Denken wir daran, niemand täuscht den lieben Gott. Niemand täuscht den Tod. Er urteilt nach dem, was ihr getan habt. Er packt euch, ergreift euch, wirft euch ins Grab und liefert euch dann der Gerechtigkeit Gottes aus. Da sagt er die ganze Wahrheit, ohne etwas zu verschleiern, ohne etwas zu ändern. Denkt an den Tod, nehmt seinen Rat an, sprecht oft mit ihm. Jederzeit.

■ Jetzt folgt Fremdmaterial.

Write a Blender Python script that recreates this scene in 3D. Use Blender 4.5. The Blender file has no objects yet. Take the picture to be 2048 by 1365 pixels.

Fragt ihn, was er über euren Seelenzustand, die Gefühle denkt, die euer Herz bewegen, und über die Handlungen, die daraus folgen.
Meine Kinder, ihr werdet den Tod befragen. Ihr werdet nicht nur daran denken, dass ihr sterben müsst, sondern ihr werdet ihn befragen, ihr werdet ihn fragen, was er denkt und fühlt. Ihr werdet euch sagen: „Da bin ich im Augenblick des Todes, wo stehe ich?“ Ja, lasst euch vom Tod beurteilen, damit ihr von unserem Herrn nicht verurteilt werdet, wenn er Herr eures Lebens sein und euch ins Grab stürzen wird.
Wir werden also wohl die Gedanken dieser Stunde erfassen und zum Tod zurückkehren, wir werden ihn befragen, um Rat bitten, und wir werden machen, was er uns sagen wird. Amen.